Gli aggiornamenti sul caso di Yara Gambirasio sembrano gettare su Massimo Bossetti una luce ancora più cupa. Non soltanto l’istanza per la scarcerazione, almeno a parere del giudice che segue il caso, non può trovare accoglimento, ma l’alibi del muratore parrebbe crollato.
Massimo Giuseppe Bossetti, questo sembrerebbe almeno il motivo ufficiale, resta in carcere per un cavillo legale. I suoi avvocati infatti avrebbero dovuto presentare all’attenzione dell’accusa gli incartamenti con cui si richiedeva la scarcerazione del muratore di Mapello.
Perché l’istanza venga presa in considerazione quindi, i due legali della difesa dovranno preparare nuovamente tutta la documentazione e seguire l’iter stabilito dalla legge.

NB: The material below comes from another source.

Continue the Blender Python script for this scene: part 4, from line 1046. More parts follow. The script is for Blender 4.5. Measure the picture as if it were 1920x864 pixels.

Nel frattempo però la posizione di Massimo Giuseppe Bossetti potrebbe peggiorare ulteriormente.
Secondo le ultime indagini infatti la sera del 26 novembre 2010, data quasi sicura della morte della piccola Yara, Massimo Bossetti, contrariamente a quanto dichiarato, non si era recato al lavoro. Questa certezza deriverebbe da un esame attento delle celle telefoniche agganciate dal suo cellulare.
Il furgone di Massimo Bossetti, quindi, non avrebbe avuto motivo di stazionare nei pressi della palestra abitualmente frequentata da Yara. Del resto, tempo addietro, anche i colleghi del muratore di Mapello sostennero con certezza che l’uomo quel giorno non era arrivato in cantiere.
I dati ricavati dalle telecamere di sorveglianza della zona, incrociati con quelli provenienti dai tabulati telefonici, dimostrano che Bossetti rimase nei pressi del centro sportivo da cui proveniva Yara almeno dalle 17.45 fino alle 18.30. Il suo alibi a questo punto parrebbe del tutto crollato.
Si attendono quindi ulteriori sviluppi sulla controversa attribuzione di responsabilità per la morte dell’atleta di Brembate di Sopra a Massimo Bossetti. Nei prossimi giorni inoltre sarà possibile sapere se, nonostante gli indizi a suo sfavore, l’uomo potrà essere scarcerato.